We are sitting in the airy dining room of the YMCA premises in Kanyakumari, funded by Y Care International. Large fans whirr overhead, and a cohort of women on a course have just finished a breakfast of dosa and idly. "The immediate relief work took ten to fifteen days, then there was a six month gap of planning what needed to be done. What we’re doing is not disaster mitigation, it’s rehabilitation work," continues Danial. "The rehabilitation work was given to the bigger YMCAs in Madurai and Martandam because they have the organizational structure to implement it.

Two and a half years on, these people have got some confidence in NGOs, but they’ve lost hope that the government will do anything. They got no help from the government apart from temporary shelters and some relief materials."

In the Kanyakumari area, the YMCA has 170 houses either built or under construction, each one housing a family of three to four people. There is an ongoing programme of health camps, and Self Help Groups (SHGs), as well as various training programmes in income-generation, including bee-keeping, tailoring, banana fibre making, and embroidery.

Many beneficiaries, like Josephine May, have benefited from this overlapping programme. She has been in her YMCA house in Manakudy in Kanyakumari district, for nearly two years now, and the garden, with its banana and mango trees and jasmine bush, is a testament to her time there. We sit on the concrete floor of her sitting room, surrounded by pictures of the Virgin Mary, Jesus and Pope Benedict.

Josephine, Kanyakumari
Josephine in her garden

"My husband is a fisherman and we have a thirteen year old daughter. Before the Tsunami we lived in a rented house. It was totally destroyed and I lost everything. Afterwards we were put in a camp for a year. It was very hot and my daughter got chicken pox. We’d never heard of the YMCA but the priests recommended us."

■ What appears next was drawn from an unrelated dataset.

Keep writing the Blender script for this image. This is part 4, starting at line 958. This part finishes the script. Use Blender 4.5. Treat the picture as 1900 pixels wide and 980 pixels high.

"The YMCA brought us to the site to show us. We were so happy. I tried to help out by carrying bricks on my head. This house is safe, I can sleep well and relax. Before our whole house was the size of this room. Now we have a lot of space; my daughter can play, my husband can watch TV and I can go to another room to rest."

"I belong to the kulu (Self Help Group). My neighbour told me about it and I thought it sounded like a good idea. We pay 25rp (20p) a week which earns interest so I can give money to my husband to buy and sell fish. We keep the profit and give back the original capital."

"The kulu told me about the tailoring training, which I’m finding quite helpful. I’m starting to sew clothes for my family and neighbours. It helps me save money for my daughter’s schooling. I want her to become educated but I don’t have enough money to pay for the school fees, the books and the uniform."

She leads us into the garden, the family dog frolicking at her heels. "Before the Tsunami we had a lot of problems. Here we have a kitchen, a bedroom, store room, it’s much better than before, though we still have a lot of money problems.” Josephine shows off her flowers. “I like plants. I have jasmine and roses, though the roses are quite difficult to grow. I have to give them proper soil and water them every day, but I’m happy to do that. I want lots of colours."

Like growing roses, this work takes time and effort and sometimes the results can be mixed. But three years on, Mr Danial asserts, "We are proud of Y Care International and the YMCA. We came out with a big idea, we didn’t think small. This is the biggest single project by the National Council of YMCAs ever. The standard of living of beneficiaries has gone up very much and the Kanyakumari people feel that there’s someone to take care of them."